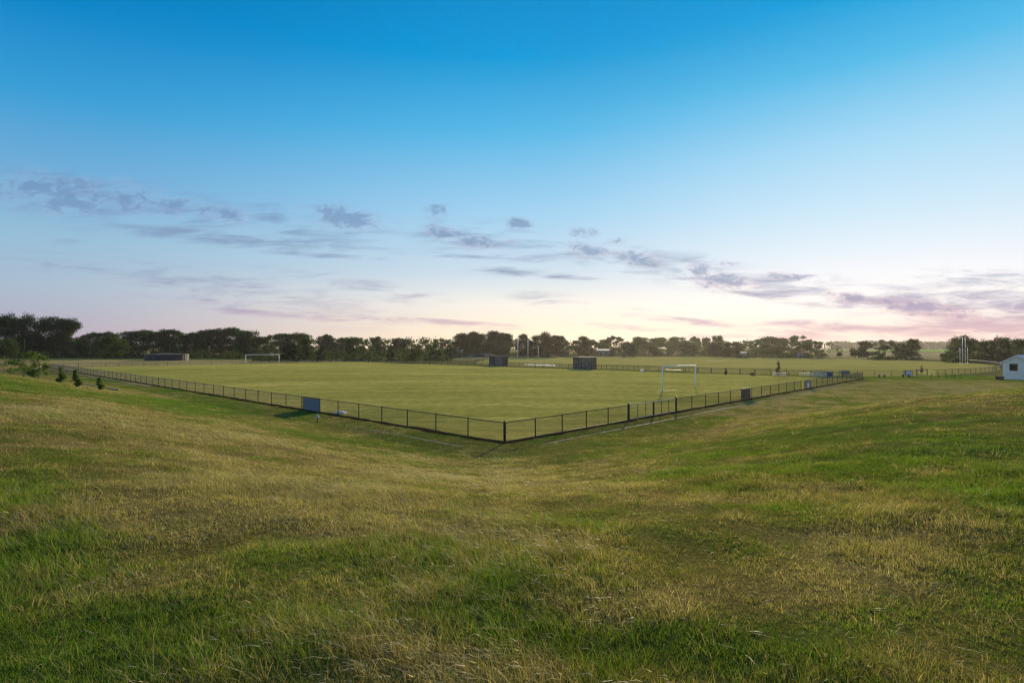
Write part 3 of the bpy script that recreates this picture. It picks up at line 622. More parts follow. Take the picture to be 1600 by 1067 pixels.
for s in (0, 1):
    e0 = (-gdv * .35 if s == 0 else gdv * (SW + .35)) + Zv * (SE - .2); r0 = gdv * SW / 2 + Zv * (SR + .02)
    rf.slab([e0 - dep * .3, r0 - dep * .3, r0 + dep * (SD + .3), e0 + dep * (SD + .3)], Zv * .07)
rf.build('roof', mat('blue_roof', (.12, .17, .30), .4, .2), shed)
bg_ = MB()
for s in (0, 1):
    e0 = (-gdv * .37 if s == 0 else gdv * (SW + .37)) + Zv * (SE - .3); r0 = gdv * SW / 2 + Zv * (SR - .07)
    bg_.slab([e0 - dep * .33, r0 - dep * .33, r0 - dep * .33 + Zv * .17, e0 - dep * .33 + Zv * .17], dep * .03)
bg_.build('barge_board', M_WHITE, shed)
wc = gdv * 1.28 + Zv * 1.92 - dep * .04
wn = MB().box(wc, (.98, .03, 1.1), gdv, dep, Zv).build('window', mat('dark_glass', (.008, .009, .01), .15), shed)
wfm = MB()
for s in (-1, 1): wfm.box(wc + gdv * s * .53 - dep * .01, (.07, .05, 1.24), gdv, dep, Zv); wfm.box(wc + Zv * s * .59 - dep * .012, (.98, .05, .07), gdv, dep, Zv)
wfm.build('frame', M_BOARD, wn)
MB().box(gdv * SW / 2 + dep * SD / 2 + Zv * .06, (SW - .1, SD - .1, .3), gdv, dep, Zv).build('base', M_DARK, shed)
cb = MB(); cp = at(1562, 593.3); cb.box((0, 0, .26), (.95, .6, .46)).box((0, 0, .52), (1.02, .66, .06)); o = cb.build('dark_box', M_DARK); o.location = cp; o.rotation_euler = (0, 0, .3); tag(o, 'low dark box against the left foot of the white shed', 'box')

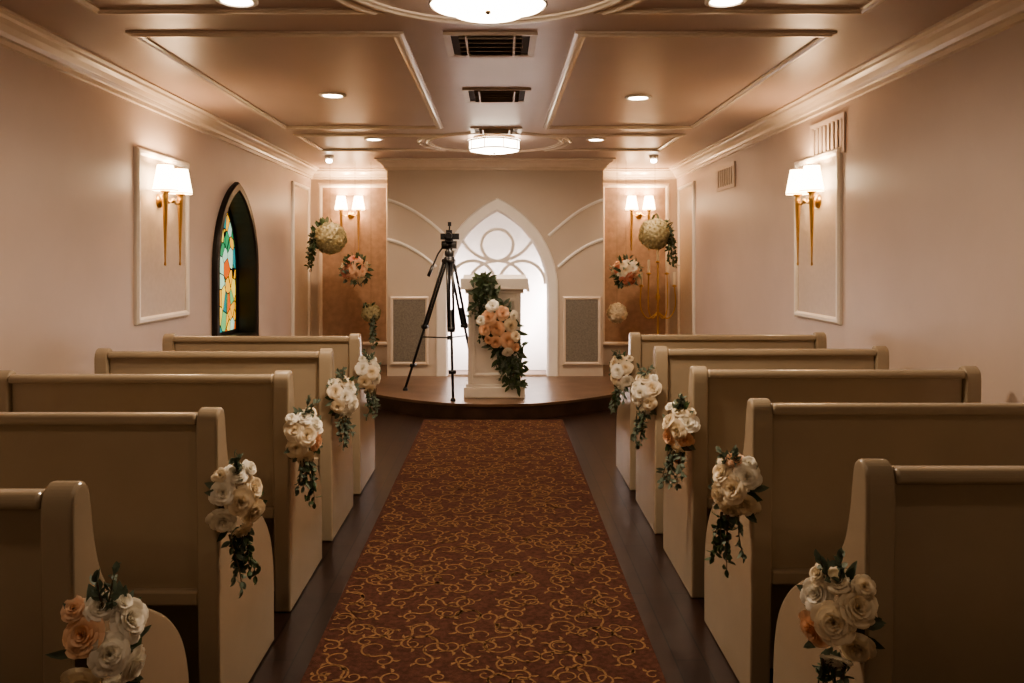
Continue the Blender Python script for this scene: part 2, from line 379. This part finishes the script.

▸ **Stated problem**
Of the lines in this listing, how many contain "script"? Reply with the number and nothing more.

▸ **Result for this task**
2